Le Manifeste ainsi que les réactions qu'il a suscitées marquent l'éveil des consciences et font rapidement évoluer les idées; le journalisme congolais s'en ressent. En 1958, les Congolais reçoivent l'autorisation de posséder leur propre organe de presse. Ces nouveaux journaux relaient leurs revendications: davantage de reconnaissance de la part des colons et plus de justice. L'indépendance n'est pas encore une préoccupation majeure. C'est à cette époque également que sont autorisés les premiers partis politiques; Mwissa Camus crée l'Union progressiste congolaise.

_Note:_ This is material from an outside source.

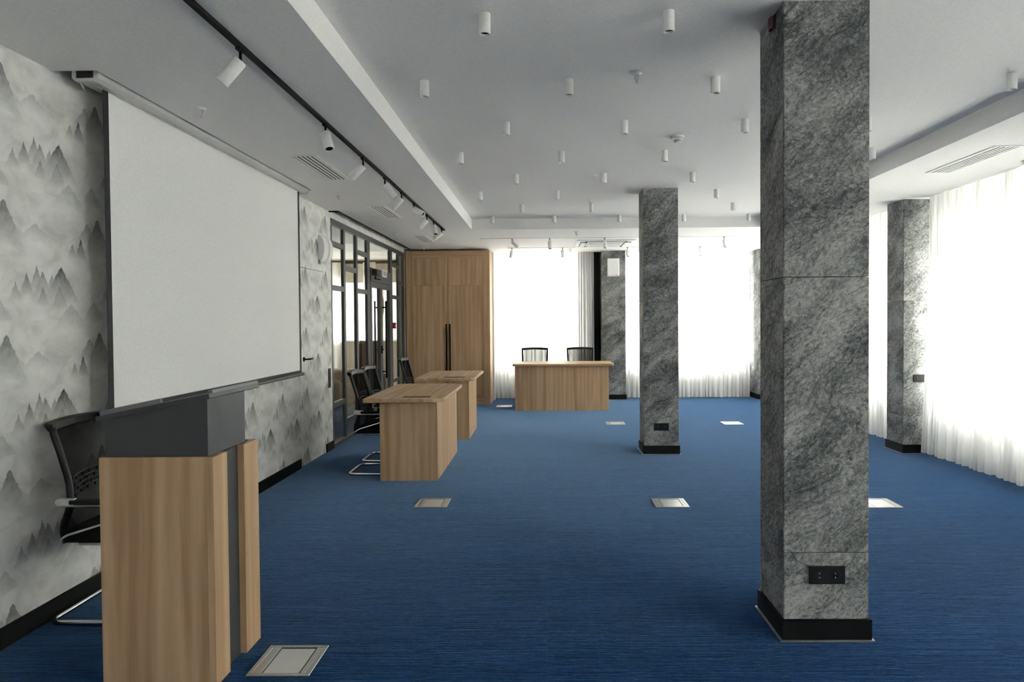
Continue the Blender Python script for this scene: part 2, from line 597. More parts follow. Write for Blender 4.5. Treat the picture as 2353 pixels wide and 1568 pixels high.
# ---- ceiling: lower ring, raised field, slot over the screen
RX0, RX1, RY1 = -1.02, 3.02, 9.62
SLX, SLY0, SLY1 = -2.27, 3.465, 6.66
TOP = 3.10
c = MB()
c.box(WL-.15, RX0, YB-.1, SLY0, CL, TOP)
c.box(SLX, RX0, SLY0, SLY1, CL, TOP)
c.box(WL-.15, RX0, SLY1, 7.90, CL, TOP)
c.box(-2.385, RX0, 7.90, 12.09, CL, TOP)
c.box(WL-.15, RX0, 12.09, YF+.3, CL, TOP)
c.box(WL-.15, -2.384, 7.89, 12.10, CL+.12, TOP)
c.box(RX1, XR+.3, YB-.1, YF+.3, CL, TOP)
c.box(RX0, RX1, RY1, YF+.3, CL, TOP)
c.box(RX0, RX1, YB-.1, .6, CL, TOP)
c.box(RX0-.01, RX1+.01, .59, RY1+.01, CR, TOP)
c.box(WL-.15, SLX+.01, SLY0-.01, SLY1+.01, CL+.12, TOP)
struct('ceiling', c, 'ceiling')

# ---- left wall with the flush door and the glazed partition
DY0, DY1, DZ = 6.875, 7.67, 2.05
PY0, PY1 = 7.945, 12.10
w = MB()
w.box(WL-.15, WL, YB-.1, DY0, 0, CL+.2)
w.box(WL-.15, WL, DY1, PY0, 0, CL+.2)
w.box(WL-.15, WL, DY0, DY1, DZ, CL+.2)
w.box(WL-.15, WL, PY0, PY1+.05, 2.70, CL+.12)
struct('wall_left', w, 'wallpaper')
d = struct('door_1', B(WL-.05, WL+.001, DY0+.005, DY1-.005, .004, DZ-.006), 'wallpaper')
struct('door_stop', B(WL-.14, WL-.052, DY0+.001, DY1-.001, .002, DZ-.002), 'dark_slot', d)  # dark box filling the opening, keeps light from leaking through the gap
hd = MB()
hd.lathe([(.024, 0), (.024, .008)], (WL+.001, 7.005, 1.10), 16, 'X')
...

Quelques années plus tard, les prises de positions se radicalisent et l'indépendance est au coeur des débats. Les Congolais qui prônent une autonomie immédiate, synonyme selon eux de la fin de «l'asservissement», se confrontent à ceux qui veulent que des cadres capables de diriger le pays soient formés préalablement. Mwissa Camus fait partie de cette deuxième catégorie.
«Lorsque le mot `indépendance' a été lâché et qu'on voyait ceux qui s'agitaient pour courir derrière ce mythe, nous nous sommes dit: `Le pays est foutu. (...). C'est bien beau de prôner l'indépendance immédiate. Mais demain les Blancs vont partir: qui va enseigner à l'université, qui va diriger le service des impôts, le parquet, etc. ?'».
Ses prises de positions ainsi que celles d'autres intellectuels n'y changeront rien: le 30 juin 1960, le pays accède à l'indépendance.
Acteur presque malgré lui de l'émergence de la presse congolaise, quelques années plus tard Mwissa Camus portera publiquement ses propres revendications politiques. En le suivant tout au long des années qui ont précédé l'indépendance, nous verrons comment son parcours peut témoigner de l'émergence du métier de journaliste au Congo, de la position sociale et bientôt politique de ces nouveaux «professionnels» ainsi que des ambiguïtés de leur position vis-à-vis des processus d'émancipation en cours. Cette démarche permettra également de s'interroger sur la façon de considérer le journaliste congolais de 1960 : était-il un «acteur», un «témoin», un «figurant» ou encore un «instrument» de la décolonisation?
► La décolonisation du Congo belge dans la mémoire des anciens coloniaux. Approche méthodologique
9 octobre 2012 - 14h-16h (MESHS, salle 1)
par Florence Gillet (Centre d'études et de documentation "guerre et sociétés contemporaines" - CEGES/Bruxelles)
L'intervention portera avant tout sur des interviews réalisées dans le cadre d'un projet sur les anciens coloniaux belges mené par l'intervenante et, de façon très concrète, sur la méthodologie utilisée. Il s'agira notamment d'aborder en les points suivants : la sélection des témoins, le choix de la méthode, la phase de préparation avec la rédaction de la grille d'entretien et la constitution d'un dossier documentaire individuel, l'entretien lui-même, le lien fondamental qui s'établit entre l'interviewer et le témoin, la phase post-entretiens et l'analyse des résultats. Les images seront essentiellement abordées en tant que support de certains témoignages oraux.
► L'Africa come carriera. Funzioni e funzionari del colonialismo italiano
23 octobre 2012 - 10h-12h30 (Centre d'histoire judiciaire en salle R3-08, faculté de droit).
par Chiara GIORGI
discussion animée par Silvia Falconieri (CNRS/CHJ) et Florence Renucci
Cet ouvrage reconstruit les parcours individuels et collectifs de ceux qui, à plusieurs reprises, ont travaillé ou vécu dans les colonies italiennes, en les gouvernant ou y ayant des fonctions administratives. Les fonctionnaires coloniaux ont joué un rôle décisif dans la colonisation et dans l'histoire de l'administration nationale, et ce, malgré leur mauvaise réputation, qui n'en constitue pas moins un signal significatif des rapports qu'ils ont pu avoir avec les populations colonisées. S'écartant de l'étude de la spécificité de «l'oeuvre» accomplie par ces fonctionnaires, ce livre analyse et recompose le profil de ce corps «spécial» de la bureaucratie, en le comparant aux expériences anglaise et française. Les reconstructions dynamiques du gouvernement colonial - dans ses institutions, ses fonctions et agents - permettent de mettre en lumière les caractéristiques du colonialisme italien et sur certains points également plusieurs des traits des classes dirigeantes italiennes du XIXe et XXe siècles. Enfin, il conduit à mieux comprendre les vicissitudes qu'a connues la Corne de l'Afrique sous la colonisation italienne.